* _Source data_

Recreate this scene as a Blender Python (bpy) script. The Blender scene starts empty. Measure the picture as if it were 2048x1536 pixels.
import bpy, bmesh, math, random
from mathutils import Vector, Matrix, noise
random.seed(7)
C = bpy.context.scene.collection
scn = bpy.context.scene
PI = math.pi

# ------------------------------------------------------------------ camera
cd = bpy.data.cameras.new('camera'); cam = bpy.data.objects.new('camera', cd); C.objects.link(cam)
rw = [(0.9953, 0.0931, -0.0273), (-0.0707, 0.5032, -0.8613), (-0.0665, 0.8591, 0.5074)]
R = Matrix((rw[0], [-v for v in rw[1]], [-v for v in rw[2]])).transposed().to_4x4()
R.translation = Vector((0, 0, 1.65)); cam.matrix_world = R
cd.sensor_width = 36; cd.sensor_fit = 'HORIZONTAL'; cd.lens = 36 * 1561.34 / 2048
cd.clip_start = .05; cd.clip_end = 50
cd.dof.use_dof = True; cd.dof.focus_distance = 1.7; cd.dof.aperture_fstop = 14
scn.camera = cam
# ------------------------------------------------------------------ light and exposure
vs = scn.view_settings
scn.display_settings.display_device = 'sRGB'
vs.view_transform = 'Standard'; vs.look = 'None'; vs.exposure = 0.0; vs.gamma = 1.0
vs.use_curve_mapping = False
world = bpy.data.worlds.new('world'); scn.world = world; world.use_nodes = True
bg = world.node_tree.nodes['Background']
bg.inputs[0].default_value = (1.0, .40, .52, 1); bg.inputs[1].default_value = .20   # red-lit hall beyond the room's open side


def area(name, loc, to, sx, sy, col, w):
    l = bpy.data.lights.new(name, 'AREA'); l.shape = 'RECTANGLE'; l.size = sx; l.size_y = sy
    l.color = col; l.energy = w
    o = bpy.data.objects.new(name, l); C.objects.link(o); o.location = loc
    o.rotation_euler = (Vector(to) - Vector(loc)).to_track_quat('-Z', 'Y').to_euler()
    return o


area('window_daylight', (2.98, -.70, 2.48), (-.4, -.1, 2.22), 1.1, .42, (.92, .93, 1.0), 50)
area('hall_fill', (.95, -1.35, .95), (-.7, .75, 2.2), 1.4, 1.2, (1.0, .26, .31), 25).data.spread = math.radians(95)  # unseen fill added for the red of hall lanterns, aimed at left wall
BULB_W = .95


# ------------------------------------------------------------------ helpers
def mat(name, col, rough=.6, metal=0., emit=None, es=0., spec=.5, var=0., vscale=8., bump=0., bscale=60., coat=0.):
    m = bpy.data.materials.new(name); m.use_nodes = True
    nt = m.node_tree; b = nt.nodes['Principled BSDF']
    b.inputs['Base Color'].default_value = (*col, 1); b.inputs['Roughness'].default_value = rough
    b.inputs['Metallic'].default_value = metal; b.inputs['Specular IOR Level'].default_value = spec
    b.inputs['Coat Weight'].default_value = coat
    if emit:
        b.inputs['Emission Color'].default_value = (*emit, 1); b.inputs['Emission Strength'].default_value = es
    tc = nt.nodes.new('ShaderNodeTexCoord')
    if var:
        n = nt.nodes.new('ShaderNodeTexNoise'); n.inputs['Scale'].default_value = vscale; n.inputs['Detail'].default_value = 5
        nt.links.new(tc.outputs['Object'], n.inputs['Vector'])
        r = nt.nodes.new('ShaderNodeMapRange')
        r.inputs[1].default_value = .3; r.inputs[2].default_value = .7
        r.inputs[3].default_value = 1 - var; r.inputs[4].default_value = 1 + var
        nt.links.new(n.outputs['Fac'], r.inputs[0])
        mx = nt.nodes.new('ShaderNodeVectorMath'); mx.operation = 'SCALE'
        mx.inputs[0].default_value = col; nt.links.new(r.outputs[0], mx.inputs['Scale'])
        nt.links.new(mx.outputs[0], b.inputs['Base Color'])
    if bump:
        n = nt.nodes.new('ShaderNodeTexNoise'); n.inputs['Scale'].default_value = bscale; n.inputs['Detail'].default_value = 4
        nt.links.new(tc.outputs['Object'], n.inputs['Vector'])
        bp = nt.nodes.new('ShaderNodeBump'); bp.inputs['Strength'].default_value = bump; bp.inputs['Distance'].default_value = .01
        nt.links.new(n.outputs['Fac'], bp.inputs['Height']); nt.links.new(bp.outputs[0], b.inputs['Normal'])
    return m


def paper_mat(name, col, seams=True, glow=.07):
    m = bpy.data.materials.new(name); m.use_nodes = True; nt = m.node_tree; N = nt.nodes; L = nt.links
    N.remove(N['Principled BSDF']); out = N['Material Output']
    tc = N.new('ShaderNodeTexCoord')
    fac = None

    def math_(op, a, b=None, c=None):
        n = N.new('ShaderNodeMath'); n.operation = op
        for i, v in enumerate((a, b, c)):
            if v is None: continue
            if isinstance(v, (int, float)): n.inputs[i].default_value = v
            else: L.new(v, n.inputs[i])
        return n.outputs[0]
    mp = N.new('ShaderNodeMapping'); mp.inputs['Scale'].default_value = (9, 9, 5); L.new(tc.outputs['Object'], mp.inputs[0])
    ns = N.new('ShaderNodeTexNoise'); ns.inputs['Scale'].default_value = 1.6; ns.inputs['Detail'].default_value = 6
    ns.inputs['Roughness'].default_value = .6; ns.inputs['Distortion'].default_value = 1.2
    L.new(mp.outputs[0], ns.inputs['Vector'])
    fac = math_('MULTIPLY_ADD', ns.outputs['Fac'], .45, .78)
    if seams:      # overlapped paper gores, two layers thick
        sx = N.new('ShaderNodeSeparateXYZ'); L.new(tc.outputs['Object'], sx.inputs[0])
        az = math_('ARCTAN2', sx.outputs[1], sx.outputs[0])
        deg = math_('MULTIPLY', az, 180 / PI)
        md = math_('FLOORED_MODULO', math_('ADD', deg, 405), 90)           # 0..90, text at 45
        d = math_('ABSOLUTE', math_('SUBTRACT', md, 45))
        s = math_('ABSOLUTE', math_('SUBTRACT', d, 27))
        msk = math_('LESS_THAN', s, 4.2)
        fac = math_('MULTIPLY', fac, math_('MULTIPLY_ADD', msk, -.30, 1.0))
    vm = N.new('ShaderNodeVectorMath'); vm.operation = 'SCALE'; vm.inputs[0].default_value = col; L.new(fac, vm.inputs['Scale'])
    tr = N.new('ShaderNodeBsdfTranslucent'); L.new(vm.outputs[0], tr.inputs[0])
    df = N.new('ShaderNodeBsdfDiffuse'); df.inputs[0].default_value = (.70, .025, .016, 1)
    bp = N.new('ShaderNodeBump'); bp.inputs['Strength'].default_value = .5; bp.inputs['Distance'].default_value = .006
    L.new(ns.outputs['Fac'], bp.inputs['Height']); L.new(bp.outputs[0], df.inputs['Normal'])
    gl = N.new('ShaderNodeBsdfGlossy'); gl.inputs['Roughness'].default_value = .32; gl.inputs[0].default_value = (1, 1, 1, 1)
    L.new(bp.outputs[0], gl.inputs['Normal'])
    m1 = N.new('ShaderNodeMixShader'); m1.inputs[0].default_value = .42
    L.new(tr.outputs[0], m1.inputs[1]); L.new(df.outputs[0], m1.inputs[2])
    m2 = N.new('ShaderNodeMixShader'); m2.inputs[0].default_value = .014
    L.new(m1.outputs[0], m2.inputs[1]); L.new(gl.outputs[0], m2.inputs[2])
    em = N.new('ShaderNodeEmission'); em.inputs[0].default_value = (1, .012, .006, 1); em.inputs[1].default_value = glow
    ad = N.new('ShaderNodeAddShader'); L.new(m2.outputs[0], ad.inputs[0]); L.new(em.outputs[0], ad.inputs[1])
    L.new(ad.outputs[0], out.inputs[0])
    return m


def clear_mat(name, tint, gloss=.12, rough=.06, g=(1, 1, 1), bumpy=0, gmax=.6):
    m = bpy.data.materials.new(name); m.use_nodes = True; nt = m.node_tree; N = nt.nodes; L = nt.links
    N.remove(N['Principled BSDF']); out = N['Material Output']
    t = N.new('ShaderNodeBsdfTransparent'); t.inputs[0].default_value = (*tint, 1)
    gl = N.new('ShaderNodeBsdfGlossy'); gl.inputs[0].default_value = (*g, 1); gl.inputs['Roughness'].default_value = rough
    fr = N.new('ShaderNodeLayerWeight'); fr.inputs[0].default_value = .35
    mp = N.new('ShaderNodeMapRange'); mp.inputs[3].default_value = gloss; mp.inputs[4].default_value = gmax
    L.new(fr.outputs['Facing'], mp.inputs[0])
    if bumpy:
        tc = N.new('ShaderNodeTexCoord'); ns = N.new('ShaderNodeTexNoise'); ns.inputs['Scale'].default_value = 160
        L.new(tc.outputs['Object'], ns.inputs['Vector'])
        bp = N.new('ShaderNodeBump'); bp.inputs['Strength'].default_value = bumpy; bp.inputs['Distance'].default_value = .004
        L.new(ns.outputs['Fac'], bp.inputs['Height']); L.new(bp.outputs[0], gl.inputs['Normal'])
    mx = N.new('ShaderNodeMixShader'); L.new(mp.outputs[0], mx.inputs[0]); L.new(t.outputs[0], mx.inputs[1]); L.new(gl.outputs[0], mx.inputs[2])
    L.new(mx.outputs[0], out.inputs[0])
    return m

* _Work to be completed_
Copy out every line of the data that includes the word "scene".

* _Solution to this problem_
Recreate this scene as a Blender Python (bpy) script. The Blender scene starts empty. Measure the picture as if it were 2048x1536 pixels.
C = bpy.context.scene.collection
scn = bpy.context.scene